You see, our current set of bank regulators, they do not care one iota about the fact that their capital requirements utterly distorts the allocation of bank credit in the real economy, and in which, it is really the access to bank credit of “The Risky”, in competitive terms, what most needs to be assured.

You see our current bank regulators care only about the banks, and that is why they are so damn bad bank regulators.

You see our current bank regulators are so scared shit about all ex ante “risk”, they fail to understand that, ex post, only “The Infallible” cause major bank disasters.

There is nothing as risky for the banks, and for us, as not taking a risk on “The Risky” of the real economy.

Monday, March 18, 2013

For Basel IV, what do I propose?

Ex ante perceived risks are already cleared for in the numerator, by means of interest rate (risk-premiums) size of exposure and other terms, and so it is just plain stupid to clear for the same risks in the denominator, with different capital requirements based on risk-weights.
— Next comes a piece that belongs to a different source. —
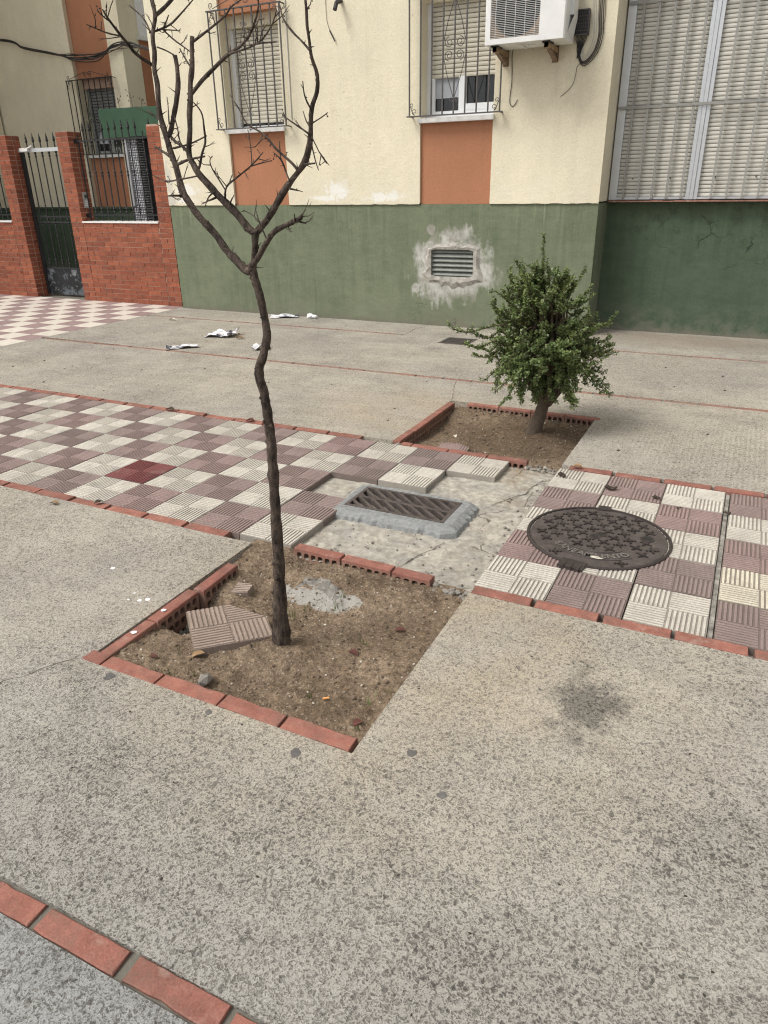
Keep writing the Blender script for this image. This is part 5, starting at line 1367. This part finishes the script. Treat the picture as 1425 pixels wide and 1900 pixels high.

That only guarantees a distortion that makes nothing safer, and just causes banks to overdose on perceived risks. 

Therefore risk-weighted capital requirements are to be eliminated completely.

But, if bank regulators absolutely must meddle, in order to satisfy their egos, or show off their expertise, and there are going to be some higher capital requirements for some assets, those should be applied to what is ex ante perceived as “absolutely safe”, since all major bank crises ever, have originated in excessive bank exposures to this category of assets.

And, if bank regulators absolutely must meddle, in order to satisfy their egos, or show off their expertise, and there are going to be some lower capital requirements, to induce some higher returns on bank equity, those should be only accepted in as much as these stimulate the banks to better fulfill a social purpose, like basing it on potential for job creation ratings, or sustainability ratings.

And, in no way shall there be any discrimination that favors any short term financial instrument over a long term one.

And in this respect, the initial Basel IV proposition contains just one line, the following:

“Banks shall hold 8 percent in capital, as defined in Basel III, against all assets.”

The Basel IV capitalization can be reached by allowing each bank to apply its current capital to total assets ratio (including sovereigns), and then let it build up that ratio over a period of some years, with about 0.5 percent per year until reaching said 8 percent level. 

But, since the faster banks reach their final Basel IV capitalization, the better for the real economy, the regulators, accepting their full responsibility for the current extreme low capitalization of banks, should beg for some temporary important tax incentives on all bank capital increases taking place within one year of the Basel IV approval.